That AHA moment! We’ve all experienced it at one time or another. Perhaps it occurred when you were working solo, or during a team interaction!  Does the lightbulb arrive immediately – probably not! I coach many professionals who assume that it will happen when they are fresh, rested, and have time to regroup.  According to research by Loran Nordgren, a professor of management and organizations at the Kellogg School, and Kellogg PhD alumnus Brian Lucas, now of Cornell University, creativity drops off with time. “People think their best ideas are coming fast and early,” Nordgren says. In fact, “you’re either not seeing any drop-off in quality, or your ideas get better.” By giving up too soon, we risk leaving our best ideas on the table.

Nordgren believes bringing attention to the problem can help people unlock new ways of thinking. “People don’t maximize their creative potential, and part of that is because of these beliefs,” he says.

The Power of Persistence

What does this mean for your next brainstorming meeting? For Nordgren, there’s one very simple takeaway. “If you’re struggling, keep going,” he says. This and his earlier research on creativity reveal that “our intuitions about how this process works are wrong, and that our best ideas are there. They just require more digging.” Should you resist the temptation to select an idea or come to a conclusion because a meeting is drawing to a close. Should you assume that the best ideas are yet to come?
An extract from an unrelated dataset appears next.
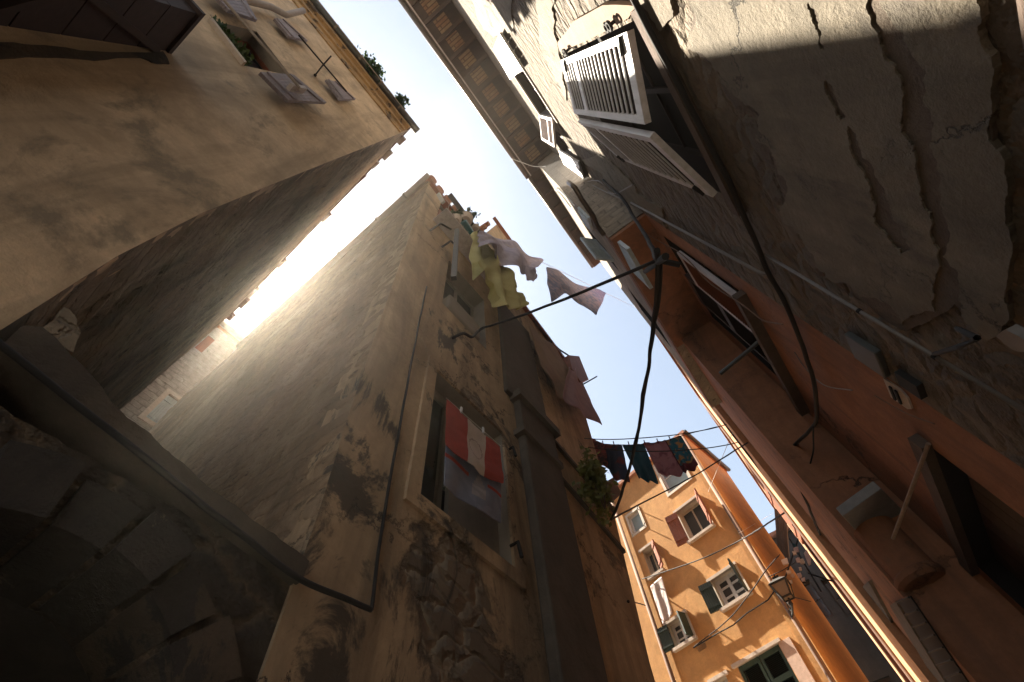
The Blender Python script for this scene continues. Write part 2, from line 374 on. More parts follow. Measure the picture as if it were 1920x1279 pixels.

What can you do? Follow these five tips to get your ideas flowing and brainstorm to your heart’s content:

  1. Don’t limit your ideas; think freely and be open to wild ideas
  2. Build more; ideas beget ideas; use “and” rather than “but
  3. Quantity matters; the number of ideas you can generate has no limits
  4. Brainstorm visually; use the whiteboard or flipchart to add post-its, writing, sketching, and lists
  5. Maintain your focus; remember your purpose in being here (to brainstorm)
Place many of those great ideas in the “parking lot” and return to them later. After all, that’s what brainstorming is all about!